* _GIVEN INFORMATION_
- - - - -

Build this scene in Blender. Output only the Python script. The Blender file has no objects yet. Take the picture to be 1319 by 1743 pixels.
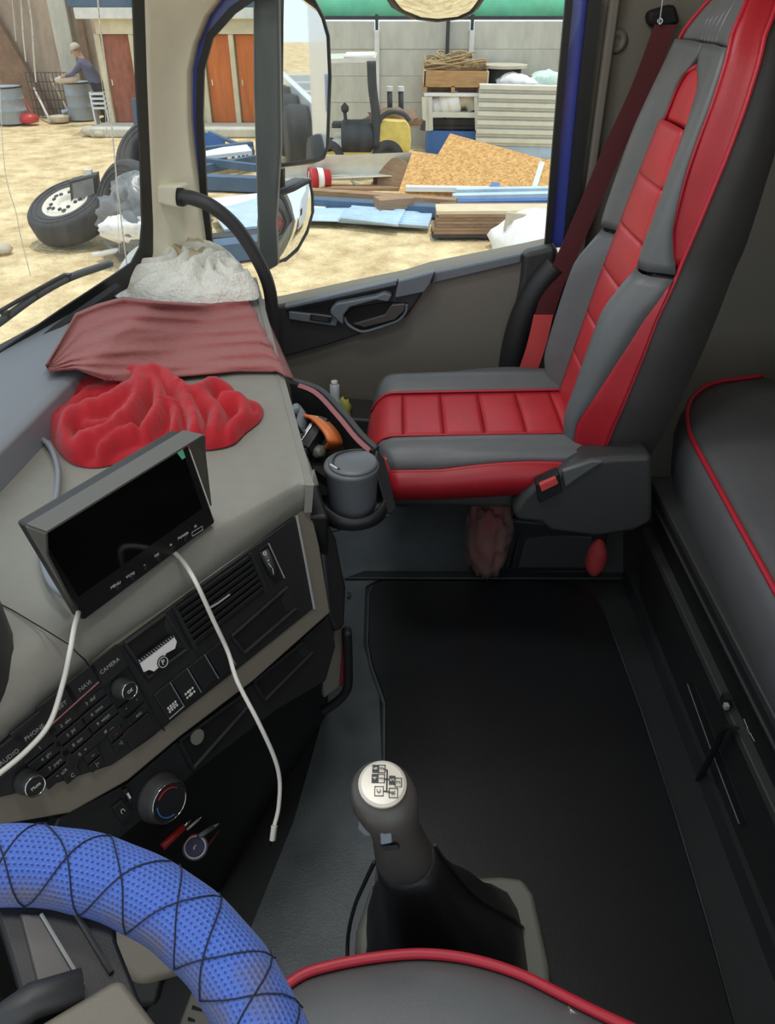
import bpy, math, random
from mathutils import Vector as V, Matrix, noise as NZ
random.seed(7)
sc = bpy.context.scene
COL = sc.collection
# ---------------------------------------------------------------- camera
FPX, PITCH, YAW, EYE = 1290.0, math.radians(34.6), math.radians(0.57), V((0, 0, 1.28))
cd = bpy.data.cameras.new('camera'); cam = bpy.data.objects.new('camera', cd); COL.objects.link(cam)
cd.sensor_fit = 'VERTICAL'; cd.sensor_height = 36; cd.lens = FPX/1743*36
cd.clip_start = 0.01; cd.clip_end = 300
cam.location = EYE; cam.rotation_euler = (math.pi/2-PITCH, 0, YAW)
sc.camera = cam
CM = cam.rotation_euler.to_matrix()
# ---------------------------------------------------------------- sky, sun, exposure
w = bpy.data.worlds.new('sky'); sc.world = w; w.use_nodes = True
bg = w.node_tree.nodes['Background']; bg.inputs[0].default_value = (.80, .90, 1.0, 1); bg.inputs[1].default_value = 1.5
sd = bpy.data.lights.new('sun', 'SUN'); sd.energy = 2.3; sd.angle = math.radians(.6); sd.color = (1, .93, .80)
sun = bpy.data.objects.new('sun', sd); COL.objects.link(sun)
sun.rotation_euler = V((.12, .14, .97)).to_track_quat('Z', 'Y').to_euler()
sc.view_settings.view_transform = 'Standard'; sc.view_settings.look = 'None'
sc.view_settings.exposure = -0.15; sc.view_settings.gamma = 1; sc.view_settings.use_curve_mapping = False
# added, unseen fill lights that brighten the cab (housings built with the ceiling)
CEIL = 1.93
FILLS = [((-.25, .55, CEIL-.035), (.5, .22), 7.5), ((-.25, 1.35, CEIL-.035), (.5, .22), 7.5)]
for i, (l, s, e) in enumerate(FILLS):
    ld = bpy.data.lights.new('cab_fill_light', 'AREA'); ld.shape = 'RECTANGLE'; ld.size, ld.size_y = s; ld.energy = e; ld.color = (.97, .98, 1)
    lo = bpy.data.objects.new('cab_fill_light', ld); COL.objects.link(lo); lo.location = l

# ---------------------------------------------------------------- helpers
def ray(px, py): return CM @ V(((px-659.5)/FPX, -(py-871.5)/FPX, -1))
def at(px, py, X=None, Y=None, Z=None, pl=None, D=None):
    d = ray(px, py)
    if X is not None: t = (X-EYE.x)/d.x
    elif Y is not None: t = (Y-EYE.y)/d.y
    elif Z is not None: t = (Z-EYE.z)/d.z
    elif D is not None: t = D
    else: t = (pl[0]-EYE).dot(pl[1])/d.dot(pl[1])
    return EYE+d*t
def lerp(a, b, t): return a+(b-a)*t
def tab(t, pts):
    if t <= pts[0][0]: return pts[0][1]
    for (a, va), (b, vb) in zip(pts, pts[1:]):
        if t <= b: return va+(vb-va)*(t-a)/(b-a)
    return pts[-1][1]
def stab(t, pts):
    if t <= pts[0][0]: return pts[0][1]
    for (a, va), (b, vb) in zip(pts, pts[1:]):
        if t <= b:
            k = (t-a)/(b-a); k = k*k*(3-2*k); return va+(vb-va)*k
    return pts[-1][1]
def smooth_path(pts, n=8, closed=False):
    pts = [V(p) for p in pts]; out = []; m = len(pts)
    rng = range(m if closed else m-1)
    for i in rng:
        if closed: p0, p1, p2, p3 = pts[i-1], pts[i], pts[(i+1) % m], pts[(i+2) % m]
        else: p0, p1, p2, p3 = pts[max(i-1, 0)], pts[i], pts[i+1], pts[min(i+2, m-1)]
        for k in range(n):
            t = k/n
            out.append(.5*((2*p1)+(p2-p0)*t+(2*p0-5*p1+4*p2-p3)*t*t+(3*p1-p0-3*p2+p3)*t**3))
    if not closed: out.append(pts[-1])
    return out
WM = {}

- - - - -

* _REQUIREMENTS_
Print each line of the material above exactly, with the pictures removed from your copy.

* _FULL SOLUTION_
Build this scene in Blender. Output only the Python script. The Blender file has no objects yet. Take the picture to be 1319 by 1743 pixels.
import bpy, math, random
from mathutils import Vector as V, Matrix, noise as NZ
random.seed(7)
sc = bpy.context.scene
COL = sc.collection
# ---------------------------------------------------------------- camera
FPX, PITCH, YAW, EYE = 1290.0, math.radians(34.6), math.radians(0.57), V((0, 0, 1.28))
cd = bpy.data.cameras.new('camera'); cam = bpy.data.objects.new('camera', cd); COL.objects.link(cam)
cd.sensor_fit = 'VERTICAL'; cd.sensor_height = 36; cd.lens = FPX/1743*36
cd.clip_start = 0.01; cd.clip_end = 300
cam.location = EYE; cam.rotation_euler = (math.pi/2-PITCH, 0, YAW)
sc.camera = cam
CM = cam.rotation_euler.to_matrix()
# ---------------------------------------------------------------- sky, sun, exposure
w = bpy.data.worlds.new('sky'); sc.world = w; w.use_nodes = True
bg = w.node_tree.nodes['Background']; bg.inputs[0].default_value = (.80, .90, 1.0, 1); bg.inputs[1].default_value = 1.5
sd = bpy.data.lights.new('sun', 'SUN'); sd.energy = 2.3; sd.angle = math.radians(.6); sd.color = (1, .93, .80)
sun = bpy.data.objects.new('sun', sd); COL.objects.link(sun)
sun.rotation_euler = V((.12, .14, .97)).to_track_quat('Z', 'Y').to_euler()
sc.view_settings.view_transform = 'Standard'; sc.view_settings.look = 'None'
sc.view_settings.exposure = -0.15; sc.view_settings.gamma = 1; sc.view_settings.use_curve_mapping = False
# added, unseen fill lights that brighten the cab (housings built with the ceiling)
CEIL = 1.93
FILLS = [((-.25, .55, CEIL-.035), (.5, .22), 7.5), ((-.25, 1.35, CEIL-.035), (.5, .22), 7.5)]
for i, (l, s, e) in enumerate(FILLS):
    ld = bpy.data.lights.new('cab_fill_light', 'AREA'); ld.shape = 'RECTANGLE'; ld.size, ld.size_y = s; ld.energy = e; ld.color = (.97, .98, 1)
    lo = bpy.data.objects.new('cab_fill_light', ld); COL.objects.link(lo); lo.location = l

# ---------------------------------------------------------------- helpers
def ray(px, py): return CM @ V(((px-659.5)/FPX, -(py-871.5)/FPX, -1))
def at(px, py, X=None, Y=None, Z=None, pl=None, D=None):
    d = ray(px, py)
    if X is not None: t = (X-EYE.x)/d.x
    elif Y is not None: t = (Y-EYE.y)/d.y
    elif Z is not None: t = (Z-EYE.z)/d.z
    elif D is not None: t = D
    else: t = (pl[0]-EYE).dot(pl[1])/d.dot(pl[1])
    return EYE+d*t
def lerp(a, b, t): return a+(b-a)*t
def tab(t, pts):
    if t <= pts[0][0]: return pts[0][1]
    for (a, va), (b, vb) in zip(pts, pts[1:]):
        if t <= b: return va+(vb-va)*(t-a)/(b-a)
    return pts[-1][1]
def stab(t, pts):
    if t <= pts[0][0]: return pts[0][1]
    for (a, va), (b, vb) in zip(pts, pts[1:]):
        if t <= b:
            k = (t-a)/(b-a); k = k*k*(3-2*k); return va+(vb-va)*k
    return pts[-1][1]
def smooth_path(pts, n=8, closed=False):
    pts = [V(p) for p in pts]; out = []; m = len(pts)
    rng = range(m if closed else m-1)
    for i in rng:
        if closed: p0, p1, p2, p3 = pts[i-1], pts[i], pts[(i+1) % m], pts[(i+2) % m]
        else: p0, p1, p2, p3 = pts[max(i-1, 0)], pts[i], pts[i+1], pts[min(i+2, m-1)]
        for k in range(n):
            t = k/n
            out.append(.5*((2*p1)+(p2-p0)*t+(2*p0-5*p1+4*p2-p3)*t*t+(3*p1-p0-3*p2+p3)*t**3))
    if not closed: out.append(pts[-1])
    return out
WM = {}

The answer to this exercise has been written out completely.